You can’t bubble-wrap every human decision, but you can make people more aware of how easily things go sideways. And no, a faded poster next to the kettle doesn’t count. What actually works is giving people proper fire awareness training — the kind that explains the reasoning behind the rules, not just the rules themselves. When someone genuinely understands that a propped-open fire door can turn a contained incident into a catastrophe, they’re far less likely to reach for the wedge.
Flammable Stuff, Stored Carelessly
Almost every workplace has flammable materials knocking about somewhere. Cleaning products under the kitchen sink. Boxes of paper piled up in corridors. In more industrial settings, you’re talking solvents, oils, and chemicals — things that can go up fast if they’re not handled properly.

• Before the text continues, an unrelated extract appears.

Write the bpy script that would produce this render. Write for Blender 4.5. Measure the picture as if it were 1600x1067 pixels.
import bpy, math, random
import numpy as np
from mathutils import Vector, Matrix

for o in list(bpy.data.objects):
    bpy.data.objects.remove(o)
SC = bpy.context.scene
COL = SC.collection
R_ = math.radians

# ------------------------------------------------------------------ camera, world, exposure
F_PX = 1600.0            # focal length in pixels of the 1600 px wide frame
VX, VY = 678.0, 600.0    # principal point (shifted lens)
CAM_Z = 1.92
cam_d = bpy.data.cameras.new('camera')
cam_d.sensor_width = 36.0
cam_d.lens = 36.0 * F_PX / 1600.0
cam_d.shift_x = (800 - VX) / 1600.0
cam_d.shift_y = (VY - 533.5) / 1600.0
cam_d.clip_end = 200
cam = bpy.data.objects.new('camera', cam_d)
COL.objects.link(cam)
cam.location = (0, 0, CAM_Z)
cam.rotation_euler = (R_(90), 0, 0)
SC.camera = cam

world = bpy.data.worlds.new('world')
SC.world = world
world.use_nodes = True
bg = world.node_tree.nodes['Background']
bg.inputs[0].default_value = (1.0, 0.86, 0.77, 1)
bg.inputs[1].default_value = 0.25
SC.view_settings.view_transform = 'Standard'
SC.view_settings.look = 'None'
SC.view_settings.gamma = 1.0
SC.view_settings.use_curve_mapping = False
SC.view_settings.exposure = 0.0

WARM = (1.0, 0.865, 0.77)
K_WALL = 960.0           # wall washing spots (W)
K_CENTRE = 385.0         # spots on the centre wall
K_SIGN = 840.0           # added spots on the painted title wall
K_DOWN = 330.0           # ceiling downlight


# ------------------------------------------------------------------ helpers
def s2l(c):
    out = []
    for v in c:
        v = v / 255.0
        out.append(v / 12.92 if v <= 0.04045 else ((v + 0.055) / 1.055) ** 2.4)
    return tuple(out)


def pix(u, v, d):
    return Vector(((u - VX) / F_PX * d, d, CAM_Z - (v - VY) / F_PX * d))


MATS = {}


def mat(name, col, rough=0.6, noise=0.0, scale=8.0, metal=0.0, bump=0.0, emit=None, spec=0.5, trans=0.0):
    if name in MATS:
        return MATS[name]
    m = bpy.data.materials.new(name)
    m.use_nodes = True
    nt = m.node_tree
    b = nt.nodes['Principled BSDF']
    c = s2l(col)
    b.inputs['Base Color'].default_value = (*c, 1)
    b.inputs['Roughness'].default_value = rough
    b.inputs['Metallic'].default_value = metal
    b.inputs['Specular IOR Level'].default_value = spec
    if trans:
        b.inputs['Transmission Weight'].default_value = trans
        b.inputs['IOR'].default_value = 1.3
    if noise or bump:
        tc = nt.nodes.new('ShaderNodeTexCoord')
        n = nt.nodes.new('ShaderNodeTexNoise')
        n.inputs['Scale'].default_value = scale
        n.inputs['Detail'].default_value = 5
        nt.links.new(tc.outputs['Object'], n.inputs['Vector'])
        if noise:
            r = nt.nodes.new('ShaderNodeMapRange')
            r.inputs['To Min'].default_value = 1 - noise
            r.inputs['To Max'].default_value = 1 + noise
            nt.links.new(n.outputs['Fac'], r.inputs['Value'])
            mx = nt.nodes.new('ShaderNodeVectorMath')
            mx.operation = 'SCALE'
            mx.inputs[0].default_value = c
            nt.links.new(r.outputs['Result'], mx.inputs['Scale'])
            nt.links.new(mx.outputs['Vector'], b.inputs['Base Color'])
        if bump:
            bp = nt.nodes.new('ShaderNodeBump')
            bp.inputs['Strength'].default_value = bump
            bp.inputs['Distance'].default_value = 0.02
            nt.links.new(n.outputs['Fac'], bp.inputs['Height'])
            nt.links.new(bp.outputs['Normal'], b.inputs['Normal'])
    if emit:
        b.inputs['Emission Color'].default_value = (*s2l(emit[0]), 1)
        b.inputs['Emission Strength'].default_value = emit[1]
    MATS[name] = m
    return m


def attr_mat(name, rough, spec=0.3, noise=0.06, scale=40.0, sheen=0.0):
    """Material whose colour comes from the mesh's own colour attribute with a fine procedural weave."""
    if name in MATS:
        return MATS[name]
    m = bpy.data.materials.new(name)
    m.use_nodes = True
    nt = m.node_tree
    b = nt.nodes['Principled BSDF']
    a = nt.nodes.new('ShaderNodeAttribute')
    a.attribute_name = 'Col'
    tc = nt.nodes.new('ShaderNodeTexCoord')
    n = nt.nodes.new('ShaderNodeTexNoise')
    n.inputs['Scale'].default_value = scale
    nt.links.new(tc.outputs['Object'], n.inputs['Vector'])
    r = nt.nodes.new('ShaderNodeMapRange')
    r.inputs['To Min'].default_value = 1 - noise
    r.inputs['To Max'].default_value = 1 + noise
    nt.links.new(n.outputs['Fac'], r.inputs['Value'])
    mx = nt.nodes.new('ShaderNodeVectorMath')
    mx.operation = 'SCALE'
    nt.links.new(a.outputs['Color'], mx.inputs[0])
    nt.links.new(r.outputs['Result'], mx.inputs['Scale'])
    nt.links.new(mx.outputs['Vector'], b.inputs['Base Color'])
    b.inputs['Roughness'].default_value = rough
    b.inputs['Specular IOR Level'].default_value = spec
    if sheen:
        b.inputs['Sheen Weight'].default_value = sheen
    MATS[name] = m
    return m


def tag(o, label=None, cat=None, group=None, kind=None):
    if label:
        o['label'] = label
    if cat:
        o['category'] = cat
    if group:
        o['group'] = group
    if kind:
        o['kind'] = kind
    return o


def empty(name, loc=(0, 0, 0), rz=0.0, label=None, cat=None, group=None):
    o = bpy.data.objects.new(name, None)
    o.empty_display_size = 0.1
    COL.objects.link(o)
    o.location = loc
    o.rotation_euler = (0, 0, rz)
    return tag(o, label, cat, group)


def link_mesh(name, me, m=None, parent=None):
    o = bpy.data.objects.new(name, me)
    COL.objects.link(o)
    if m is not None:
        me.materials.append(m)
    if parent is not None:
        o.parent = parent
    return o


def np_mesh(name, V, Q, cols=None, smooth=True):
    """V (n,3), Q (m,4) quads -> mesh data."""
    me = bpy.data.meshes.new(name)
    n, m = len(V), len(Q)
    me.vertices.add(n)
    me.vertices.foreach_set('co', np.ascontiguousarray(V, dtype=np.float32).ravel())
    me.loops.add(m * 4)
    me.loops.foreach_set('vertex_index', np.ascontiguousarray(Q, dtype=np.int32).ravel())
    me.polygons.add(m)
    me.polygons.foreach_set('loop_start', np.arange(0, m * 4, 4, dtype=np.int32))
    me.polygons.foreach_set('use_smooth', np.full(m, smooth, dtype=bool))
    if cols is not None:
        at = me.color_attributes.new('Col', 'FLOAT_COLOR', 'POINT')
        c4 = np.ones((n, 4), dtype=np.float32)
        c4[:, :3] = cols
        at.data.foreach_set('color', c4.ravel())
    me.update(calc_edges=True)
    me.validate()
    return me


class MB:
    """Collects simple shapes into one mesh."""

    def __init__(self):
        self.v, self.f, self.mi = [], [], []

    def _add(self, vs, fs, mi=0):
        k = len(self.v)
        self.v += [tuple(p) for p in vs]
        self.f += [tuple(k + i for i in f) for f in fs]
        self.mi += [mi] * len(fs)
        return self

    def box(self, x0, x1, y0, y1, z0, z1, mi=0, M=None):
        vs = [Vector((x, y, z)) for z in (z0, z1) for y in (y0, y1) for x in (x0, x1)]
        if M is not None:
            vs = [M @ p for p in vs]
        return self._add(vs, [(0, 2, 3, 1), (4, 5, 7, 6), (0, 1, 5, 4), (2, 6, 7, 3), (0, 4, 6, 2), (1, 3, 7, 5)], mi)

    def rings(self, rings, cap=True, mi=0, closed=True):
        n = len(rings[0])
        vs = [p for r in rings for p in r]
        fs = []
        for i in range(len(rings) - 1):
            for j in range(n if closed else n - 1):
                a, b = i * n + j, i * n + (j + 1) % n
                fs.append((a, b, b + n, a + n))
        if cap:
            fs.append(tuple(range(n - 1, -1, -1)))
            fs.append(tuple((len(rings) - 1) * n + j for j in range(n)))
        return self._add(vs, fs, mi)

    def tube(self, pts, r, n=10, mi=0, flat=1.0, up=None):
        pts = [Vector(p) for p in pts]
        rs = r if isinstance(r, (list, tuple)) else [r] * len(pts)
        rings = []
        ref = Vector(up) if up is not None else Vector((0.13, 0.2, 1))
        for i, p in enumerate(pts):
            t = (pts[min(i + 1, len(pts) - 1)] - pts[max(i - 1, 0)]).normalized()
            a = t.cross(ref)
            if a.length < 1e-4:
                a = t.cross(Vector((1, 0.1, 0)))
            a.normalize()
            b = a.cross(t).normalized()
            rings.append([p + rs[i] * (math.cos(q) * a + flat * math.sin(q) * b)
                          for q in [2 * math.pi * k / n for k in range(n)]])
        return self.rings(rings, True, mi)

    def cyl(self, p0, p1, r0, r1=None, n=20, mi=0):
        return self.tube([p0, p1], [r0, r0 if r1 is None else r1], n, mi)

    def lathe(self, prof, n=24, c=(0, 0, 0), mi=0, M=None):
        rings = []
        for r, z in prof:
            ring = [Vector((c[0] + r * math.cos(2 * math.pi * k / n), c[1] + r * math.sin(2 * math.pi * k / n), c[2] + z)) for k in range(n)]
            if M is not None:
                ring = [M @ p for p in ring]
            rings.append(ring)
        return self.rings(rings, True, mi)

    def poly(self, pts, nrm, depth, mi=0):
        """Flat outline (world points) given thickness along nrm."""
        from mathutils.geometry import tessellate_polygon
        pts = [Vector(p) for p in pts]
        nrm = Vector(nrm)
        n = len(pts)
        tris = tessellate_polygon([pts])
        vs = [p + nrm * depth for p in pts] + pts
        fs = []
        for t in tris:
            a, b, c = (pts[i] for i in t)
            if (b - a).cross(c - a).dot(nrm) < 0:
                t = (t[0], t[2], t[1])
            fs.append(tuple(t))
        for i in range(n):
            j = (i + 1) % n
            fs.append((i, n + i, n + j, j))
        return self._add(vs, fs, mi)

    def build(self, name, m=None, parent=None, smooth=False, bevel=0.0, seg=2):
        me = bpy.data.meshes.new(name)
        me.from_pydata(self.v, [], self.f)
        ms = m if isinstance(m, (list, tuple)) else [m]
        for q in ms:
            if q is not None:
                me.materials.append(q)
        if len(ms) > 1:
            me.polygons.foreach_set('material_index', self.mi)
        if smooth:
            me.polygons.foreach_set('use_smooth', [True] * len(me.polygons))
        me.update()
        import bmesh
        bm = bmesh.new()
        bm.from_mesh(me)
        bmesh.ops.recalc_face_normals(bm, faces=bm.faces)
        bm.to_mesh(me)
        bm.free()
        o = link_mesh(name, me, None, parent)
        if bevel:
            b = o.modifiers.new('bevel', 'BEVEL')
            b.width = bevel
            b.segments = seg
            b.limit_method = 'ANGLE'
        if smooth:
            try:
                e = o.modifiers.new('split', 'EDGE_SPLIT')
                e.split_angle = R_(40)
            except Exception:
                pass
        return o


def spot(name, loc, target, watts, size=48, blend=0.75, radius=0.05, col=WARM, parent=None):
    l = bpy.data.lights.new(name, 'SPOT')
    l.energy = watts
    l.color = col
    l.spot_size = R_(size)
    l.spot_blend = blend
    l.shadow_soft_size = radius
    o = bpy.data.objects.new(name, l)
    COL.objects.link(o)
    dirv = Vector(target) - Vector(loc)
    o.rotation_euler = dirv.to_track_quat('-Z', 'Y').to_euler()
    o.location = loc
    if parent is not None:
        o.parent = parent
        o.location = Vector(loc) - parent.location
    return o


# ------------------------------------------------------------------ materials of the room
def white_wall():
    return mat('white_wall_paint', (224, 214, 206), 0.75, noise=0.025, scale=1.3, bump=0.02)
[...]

The materials themselves aren’t really the issue. It’s where people shove them. Flammable liquids stored next to a heat source. Containers left with the lids off. Waste piling up in a corner because “someone else will sort it.” Good housekeeping is genuinely one of the most effective fire prevention tools out there, and it costs almost nothing. Clear labelling, proper storage, decent ventilation, and regular waste disposal. It’s not exciting stuff, but it works quietly in the background every single day.
Arson
Not a comfortable topic, but it has to be mentioned. Deliberate fire-setting accounts for a significant number of workplace fires, and it’s not always someone with a grudge on the inside. Often it’s opportunistic — a skip left against the building, an unsecured bin, poor lighting around the perimeter. If your premises look easy to target from the outside, that’s a problem. External lighting, CCTV, secure waste storage, and proper access control all help. Have a walk around your building after dark sometime and ask yourself how it looks to someone with bad intentions. You might be surprised.
The Staff Kitchen
Honestly, staff kitchens deserve their own risk assessment. Toasters that haven’t been cleaned since the Blair era. Microwaves doing mysterious things to forgotten lunches. Tea towels draped over hobs. Grease building up around the back of appliances nobody ever moves. It all sounds trivial until it’s the reason a fire engine is parked outside your office.
Keep things clean. Make sure there’s a fire blanket or suitable extinguisher within reach. Replace appliances that are past it. And maybe — just maybe — don’t try to heat up last night’s curry and then disappear into a forty-minute Teams call.
What Actually Makes a Difference?
Here’s where a lot of organisations go wrong. They treat fire safety as an annual chore. Risk assessment gets updated, fire drill gets done, extinguishers get their little service tags, and everyone moves on for another twelve months. Job done.
Except it isn’t, really. Real fire prevention lives in the day-to-day. It’s in whether people actually switch things off at the end of the day. Whether someone speaks up when they spot a hazard instead of assuming it’s not their problem. Whether fire wardens are genuinely supported or just handed a vest and left to figure it out.
Training plays a huge part in building that kind of culture, and it doesn’t have to be painful. Online fire safety courses have taken a lot of the friction away — people can complete them at their own pace without the logistical headache of pulling whole teams out for a classroom session. The key is that it’s not a one-and-done thing. Refreshing that knowledge regularly is what keeps it alive in people’s heads when it actually matters.
Fire risk assessments need attention too. They shouldn’t be a static document gathering dust in a drawer. Every time something changes — new equipment, a different layout, a refurb — the assessment should be revisited.
Wrapping Up
Most workplace fires don’t begin with anything spectacular. They begin with someone deciding a small risk isn’t worth worrying about. The encouraging part is that preventing them doesn’t take anything extraordinary either. It takes people paying attention, organisations investing in proper training, and a collective understanding that fire safety belongs to everyone — not just whoever drew the short straw and got the health and safety role. Get the boring stuff right, and most of these fires simply never start.